Wadi Allaqi

Uit Wikipedia, de vrije encyclopedie

Wadi Allaqi (Arabisch: وادي العلاقي, ook getranscribeerd als Wadi Allaqui of Wadi Alalaqi) is een wadi (droge rivier) in het zuiden van Egypte. Ze begint in Soedan ten zuiden van de Hala'ib-driehoek en de monding is ten zuiden van Aswan aan de oostelijke oever van het Nassermeer.

Wadi Allaqi is de belangrijkste droge rivier in het zuidoostelijke deel van de Oostelijke Woestijn van Egypte, met een lengte van 250 km en een stroomgebied van de heuvels bij de Rode Zee naar de vallei van de Nijl. De wadi wordt door de nomadische Bedzjas van de Ababda- en Bisharyn-stammen gebruikt om vee te laten grazen, voor de productie van houtskool als brandstof, om geneeskrachtige planten te verzamelen, voor de winning van koper en nikkel en voor de landbouw op kleine schaal. Sinds 1989 is het gebied een natuurreservaat dat wordt beheerd door de Egyptian Environmental Affairs Agency. Het werd in 1993 door UNESCO uitgeroepen tot biosfeerreservaat.

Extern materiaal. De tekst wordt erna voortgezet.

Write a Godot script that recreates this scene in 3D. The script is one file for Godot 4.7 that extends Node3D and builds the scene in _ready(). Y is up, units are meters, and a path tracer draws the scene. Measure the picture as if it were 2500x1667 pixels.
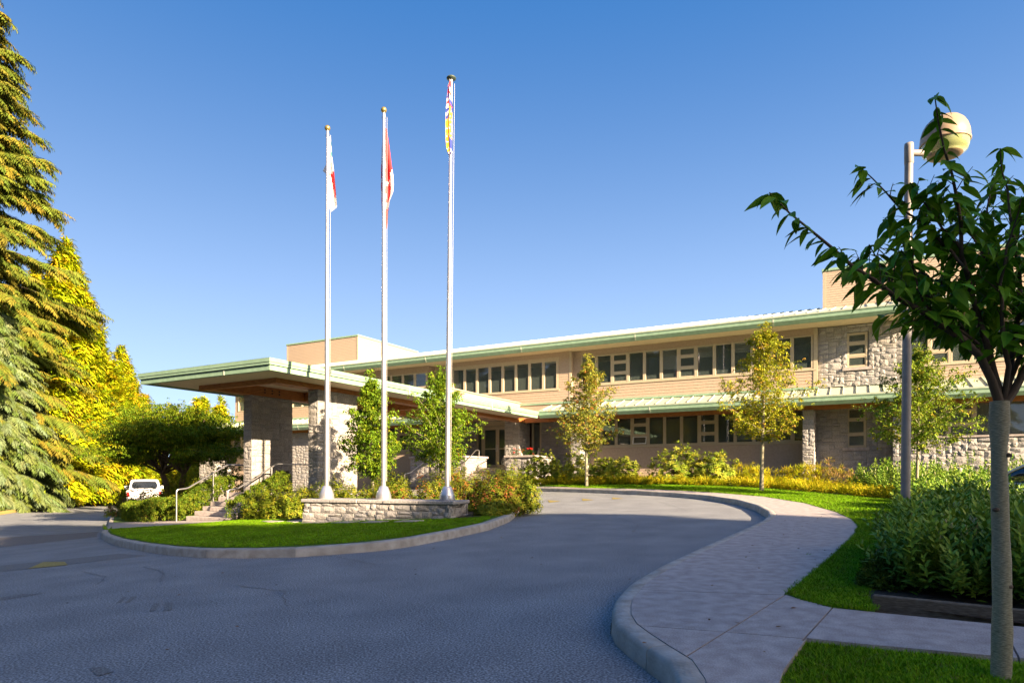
extends Node3D
# Metres, y up. y = 0 is the height of the photographer's eye; x runs along the office facade, z comes out of it.

const SUN := Vector3(1.0, 0.37, 0.30)
const TAN_SOFFIT := 2.98
var names := {}
var M := {}
var rng := RandomNumberGenerator.new()

# ---------------------------------------------------------------- naming and adding

func numbered(parent: Node, called: String) -> String:
	var key := str(parent.get_instance_id()) + called
	var n: int = names.get(key, 0)
	names[key] = n + 1
	return called if n == 0 else "%s_%03d" % [called, n]

func tag(o: Node, label := "", category := "", group := "", kind := "") -> Node:
	if label: o.set_meta("label", label)
	if category: o.set_meta("category", category)
	if group: o.set_meta("group", group)
	if kind: o.set_meta("kind", kind)
	return o

func thing(called: String, label: String, category: String, at := Vector3.ZERO, group := "", turn := 0.0) -> Node3D:
	var o := Node3D.new()
	o.name = numbered(self, called)
	add_child(o)
	o.position = at
	o.rotation.y = turn
	tag(o, label, category, group)
	return o

func put(called: String, mesh: Mesh, m: Material, parent: Node, x := Transform3D.IDENTITY, kind := "") -> MeshInstance3D:
	var o := MeshInstance3D.new()
	o.mesh = mesh
	o.material_override = m
	o.name = numbered(parent, called)
	parent.add_child(o)
	var off := Vector3.ZERO
	if parent != self and parent.get_parent() == self:
		off = parent.position
		if parent.rotation.y != 0.0: off = Vector3.ZERO
	elif parent != self and parent.get_parent().get_parent() == self and parent is MeshInstance3D:
		off = parent.position + parent.get_parent().position
		if parent.get_parent().rotation.y != 0.0: off = parent.position
	o.transform = Transform3D(x.basis, x.origin - off)
	if kind: o.set_meta("kind", kind)
	return o

func obj(called: String, st: SurfaceTool, m: Material, parent: Node = self, kind := "") -> MeshInstance3D:
	st.generate_normals()
	return put(called, st.commit(), m, parent, Transform3D.IDENTITY, kind)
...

Wadi Allaqi is beroemd om zijn goudvoorraden en rotstekeningen. Een opmerkelijke site met rotstekeningen is te vinden bij Umm Ashira. In Quban, vlakbij de oorspronkelijke monding, werd een fort van het Egyptische Middenrijk gebouwd, en een ander fort in Ikkur. Een stele toegeschreven aan Ramses II, ontdekt in de buurt van Quban, verwijst naar de zoektocht en ontdekking van een waterbron voor de goudarbeiders. De betreffende put bevindt zich 60 km in Wadi Allaqi, nabij Umm Ashira, en voorbij het nu door het Nassermeer overstroomde deel van de wadi. Goudafzettingen en mijnbouw zijn van belang in de bovenste delen van Wadi Allaqi, met name in Hairiri, Heimur, Umm Garaiyat, Marahig, Seiga, Shoshoba en Abu Fas. De goudwinning zette zich voort tot in de vroege Arabische periode, vooral onder de heerschappij van Ahmad ibn Tulun. Opvallend zijn twee forten die in deze periode bij Derahib werden gebouwd.